Am 06.06.2018 um 01:38 schrieb Kenny McCormack:
>> [ functions with named parameters and value result ]
>
> I seem to have a vague memory that some version(s) of ksh did this, and,
> frankly, I'm surprised that Janis (who seems to be really in a**hole mode
> for this thread) hasn't mentioned it yet. Of course, my memory could be
> wrong.
If I'd be aware of such a thing I would of course have told you about it
in my previous reply. I've used ksh (ksh88/ksh93) for decades, and also
observed its evolution. To my best knowledge there wasn't such a thing
ever in original ksh. (It's of course possible that some ksh-like shell
clone might have incorporated such functions; I wouldn't know.) For the
original ksh I'm positive that you are misremembering.
As I already mentioned in my previous reply ksh *has* done significant
extensions to shell functions.

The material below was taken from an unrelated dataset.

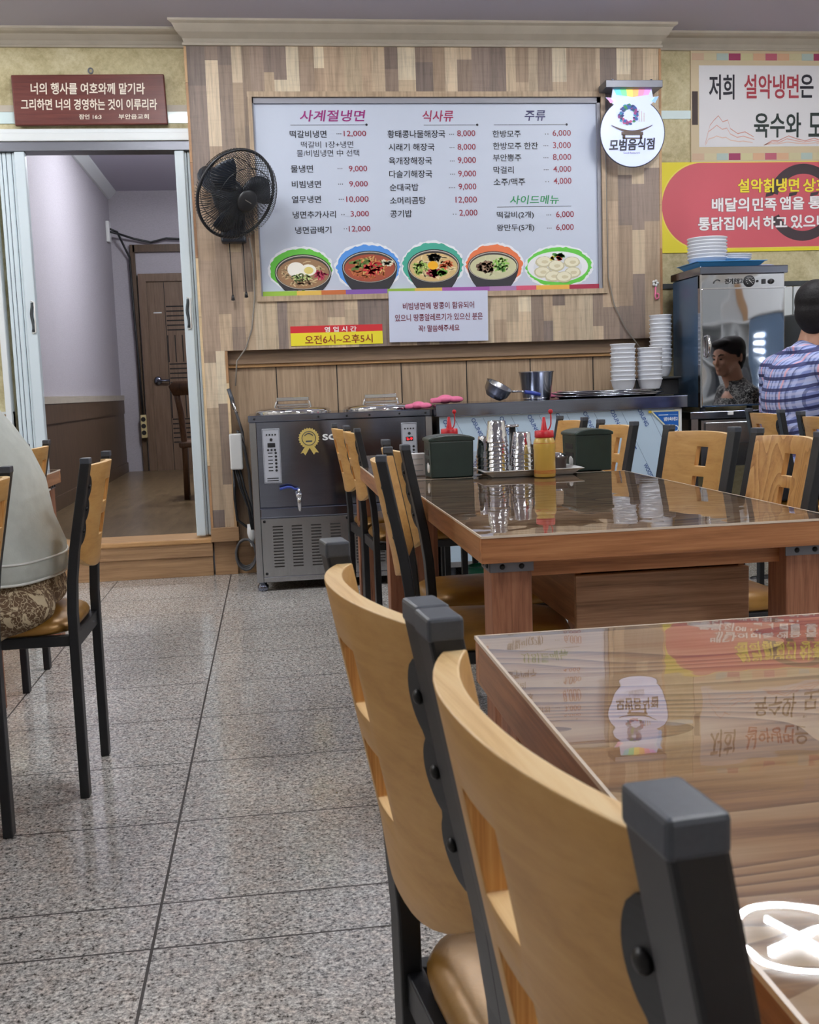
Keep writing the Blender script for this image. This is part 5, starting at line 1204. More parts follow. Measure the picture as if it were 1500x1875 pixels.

Most prominent was inventing "Kornshell
functions"; functions that behave like complete shell scripts (WRT
option- and signal-handling, local variable definitions, maybe more).
Then there's the discipline functions; (to explain it only roughly)
functions that get triggered when function-associated variables are
handled. Ksh has also introduced the arithmetic command, something at
least related to (numeric) functions. And in context of ksh functions
the name-references for function parameters (where I gave an example
in my previous post). Last but not least there's the "object-oriented"
(an imperfect term, can't find a better one at the moment) extensions.
That's off the top of my head all that I recall in context of ksh and
function related issues.
I'd also like to re-emphasize that functions (in shell) are a misnomer;
they are (in Pascal terminology) more like "procedures". A term like
"command definition" would probably have fit better; "function" is very
misleading (as your post seems to show as well). In Unix/shell context
it makes sense that these "command definitions" behave as they do -
returning error codes through an implicit channel -, and don't resemble
mathematical functions. (But the misnomer is certainly unfortunate.)
One could think about an extension with an own syntax for functions
with named parameters and value result. But that would need an own
syntactical context (similar as arithmetic has $((...)) and ((...)) ).
The current shell design would make that hard, though; arithmetic is
bound to these parenthesized expressions, string handling is bound to
variable expansion mechanisms; now having functions like in awk would
not fit well in the shells' syntactical frame.
I guess we have to bite the bullet and use the existing mechanisms
with programming patterns that alleviate the "ugly" shell syntax.
(I posted an example in my previous post.) If one is doing heavy
"functional" programming it's probably better to switch to another
language than shell, or separate the tasks and combine the tools.